It’s March, and I’m thinking about the Mental Hygiene Challenge my former workplace used to host every year at this time.
What started as a simple community-wide challenge blossomed into a movement that extended beyond Ottawa. It still kind of thrills me. It was the first time the organization had done this type of community outreach. I learned so much, and gained a lot by it too.
In 2021 I was assigned to write a story about mental hygiene for the organization’s website, after some of our staff had published a research paper about it. I remember how I felt during that first interview. Like my heart grew bigger – or maybe a better metaphor is that the butterflies in my stomach flapped a little harder that day. I knew it was a great idea, and that sharing it with a wide audience could genuinely benefit anyone who read about it (and put it into practice, obviously.) I was uplifted by the concept, and by the people behind it. They were eager to promote it, and hoped the communications department would be open to collaborating on supporting materials, perhaps with infographics, that sort of thing.
I had the perfect idea.
Longtime readers here will know that I’ve hosted public challenges on the blog. I’ve always been keen to try something new, and having others join me always made it more fun and kept me accountable.
Skimming through my archives (I have a whole category just for challenges) I’m struck by how many there have been. The Shopping Embargo, Sugar-Free Challenge (that one was written up in the Ottawa Citizen), One Dress for Thirty Days, the Hourly Photo Challenge (which had many editions!), the 21-day Vegetarian Challenge, 25 Days of Christmas (remember that one? I did that for YEARS and I know many readers did too). Those are just the ones I remember.
So why not make a challenge out of mental hygiene?
I brought the idea to my small but mighty team. They were as excited as I was and immediately saw the potential. The first edition of the challenge launched in 2022.
Mental hygiene is a pretty simple concept. It refers to small everyday practices that support our mental health. It’s a kind of preventative maintenance, not unlike the hygienic routines we already do on autopilot, like brushing our teeth or showering.
For the challenge, we asked participants to spend at least 10 minutes each day on research-approved practices from our list: meditation and mindfulness exercises, time in nature, gratitude practice and journaling.
There were a lot of moving parts to all of this, including sign-up forms, a microsite, and a long list of how-to videos. As the resident writer, I provided content when it was needed, whether it was for the website, video scripts, internal posters, or e-newsletter text. In the final year of the challenge I had the idea of writing 31 emails, one for each day of the month. They were designed to keep participants inspired and engaged, and to prevent what we called “failure to launch,” that all-too-common gap between signing up with good intentions and actually following through.

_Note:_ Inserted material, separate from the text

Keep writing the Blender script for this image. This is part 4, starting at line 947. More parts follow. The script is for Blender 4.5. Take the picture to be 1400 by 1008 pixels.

Participants also had access to a range of printable materials including: colouring sheets, journaling prompts, and progress tracking calendars. Our graphic designer created several designs so people could choose and print whichever one they liked. It was in the second year that I suggested a unicorn rainbow theme. Some eyebrows went up. Rainbows and unicorns were not exactly “on brand” for this organization, but my goal was to get people interested and keep them interested. If a rainbow unicorn calendar on the fridge was the missing link, we had to make it happen. It turned out to be the most downloaded design. (You can see it here.)
The challenge grew in ways that we didn’t anticipate:
– A research component was added and we were able to show that daily mental hygiene has a positive impact on mental wellness. (Guillaume Tremblay and his co-author Nicole C. Rodrigues gave our team a nice shout-out in their most recently published paper, The Mental Hygiene Challenge – A Novel Public Mental Health Intervention.)
– We hosted a free in-person event where folks could learn from our experts, take part in demonstrations, pick up printed resources, ask questions, and connect with fellow participants.
– We maintained a private Facebook group for challenge participants, which quickly became an unexpected highlight for everyone involved. Members shared their highs and lows, and cheered each other on. We also hosted live discussions on Facebook to inform and encourage participants and answer any questions they had about mental hygiene.
– In 2023 we produced a podcast called Let’s Talk Mental Hygiene, co-hosted by yours truly alongside our expert, Guillaume. We covered some of the bigger topics in mental hygiene in greater depth, sometimes with guests.
We received so many glowing testimonials from participants, and every single one warmed our hearts. People told us that mental hygiene was easy to fold into daily routines and that it helped make caring for their mental health feel more intuitive, and even fun.
I remember chatting with a volunteer at our organization about the mental hygiene challenge. She told me – apologetically – that she didn’t have time to really dig in, but that she had picked up one thing that genuinely helped her get through her most stressful moments. It was the simplest practice in our toolkit, to take deep breaths.
It’s what I do too, and now I do it without even thinking about it.
The final challenge took place in 2025, but I hope the people who heard about it over the years – whether they read a social media post or caught a segment on the news – tried out a few of the practices. I hope something from that project stayed with them, like it stayed with me.